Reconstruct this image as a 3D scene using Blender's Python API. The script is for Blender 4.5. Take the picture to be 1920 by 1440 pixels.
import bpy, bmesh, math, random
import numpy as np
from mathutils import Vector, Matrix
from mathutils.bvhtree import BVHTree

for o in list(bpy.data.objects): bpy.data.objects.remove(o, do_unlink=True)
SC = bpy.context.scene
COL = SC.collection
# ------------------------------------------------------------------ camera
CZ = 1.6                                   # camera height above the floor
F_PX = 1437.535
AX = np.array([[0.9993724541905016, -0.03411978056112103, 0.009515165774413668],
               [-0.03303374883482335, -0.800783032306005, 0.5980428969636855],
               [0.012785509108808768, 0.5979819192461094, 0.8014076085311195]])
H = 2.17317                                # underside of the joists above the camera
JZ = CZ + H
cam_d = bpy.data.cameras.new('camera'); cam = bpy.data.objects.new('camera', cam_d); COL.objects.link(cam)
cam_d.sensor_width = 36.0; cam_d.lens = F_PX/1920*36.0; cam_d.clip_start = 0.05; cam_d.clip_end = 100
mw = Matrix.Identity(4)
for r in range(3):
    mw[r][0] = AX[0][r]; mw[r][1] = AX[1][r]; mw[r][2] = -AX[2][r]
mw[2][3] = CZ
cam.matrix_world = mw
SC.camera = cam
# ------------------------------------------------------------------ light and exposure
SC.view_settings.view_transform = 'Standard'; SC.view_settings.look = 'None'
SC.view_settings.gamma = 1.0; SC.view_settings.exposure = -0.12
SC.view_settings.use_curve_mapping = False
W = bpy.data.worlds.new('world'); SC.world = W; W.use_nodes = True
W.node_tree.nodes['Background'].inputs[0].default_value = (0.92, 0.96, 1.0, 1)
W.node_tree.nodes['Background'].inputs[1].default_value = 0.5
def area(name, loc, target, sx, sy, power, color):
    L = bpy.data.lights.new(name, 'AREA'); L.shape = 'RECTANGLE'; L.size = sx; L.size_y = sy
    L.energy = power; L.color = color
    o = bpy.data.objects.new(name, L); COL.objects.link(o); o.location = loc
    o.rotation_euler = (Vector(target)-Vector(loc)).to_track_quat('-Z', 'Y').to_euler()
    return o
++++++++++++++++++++
Goal
Write out every line of the material again, exactly as it reads.

Completed task
Reconstruct this image as a 3D scene using Blender's Python API. The script is for Blender 4.5. Take the picture to be 1920 by 1440 pixels.
import bpy, bmesh, math, random
import numpy as np
from mathutils import Vector, Matrix
from mathutils.bvhtree import BVHTree

for o in list(bpy.data.objects): bpy.data.objects.remove(o, do_unlink=True)
SC = bpy.context.scene
COL = SC.collection
# ------------------------------------------------------------------ camera
CZ = 1.6                                   # camera height above the floor
F_PX = 1437.535
AX = np.array([[0.9993724541905016, -0.03411978056112103, 0.009515165774413668],
               [-0.03303374883482335, -0.800783032306005, 0.5980428969636855],
               [0.012785509108808768, 0.5979819192461094, 0.8014076085311195]])
H = 2.17317                                # underside of the joists above the camera
JZ = CZ + H
cam_d = bpy.data.cameras.new('camera'); cam = bpy.data.objects.new('camera', cam_d); COL.objects.link(cam)
cam_d.sensor_width = 36.0; cam_d.lens = F_PX/1920*36.0; cam_d.clip_start = 0.05; cam_d.clip_end = 100
mw = Matrix.Identity(4)
for r in range(3):
    mw[r][0] = AX[0][r]; mw[r][1] = AX[1][r]; mw[r][2] = -AX[2][r]
mw[2][3] = CZ
cam.matrix_world = mw
SC.camera = cam
# ------------------------------------------------------------------ light and exposure
SC.view_settings.view_transform = 'Standard'; SC.view_settings.look = 'None'
SC.view_settings.gamma = 1.0; SC.view_settings.exposure = -0.12
SC.view_settings.use_curve_mapping = False
W = bpy.data.worlds.new('world'); SC.world = W; W.use_nodes = True
W.node_tree.nodes['Background'].inputs[0].default_value = (0.92, 0.96, 1.0, 1)
W.node_tree.nodes['Background'].inputs[1].default_value = 0.5
def area(name, loc, target, sx, sy, power, color):
    L = bpy.data.lights.new(name, 'AREA'); L.shape = 'RECTANGLE'; L.size = sx; L.size_y = sy
    L.energy = power; L.color = color
    o = bpy.data.objects.new(name, L); COL.objects.link(o); o.location = loc
    o.rotation_euler = (Vector(target)-Vector(loc)).to_track_quat('-Z', 'Y').to_euler()
    return o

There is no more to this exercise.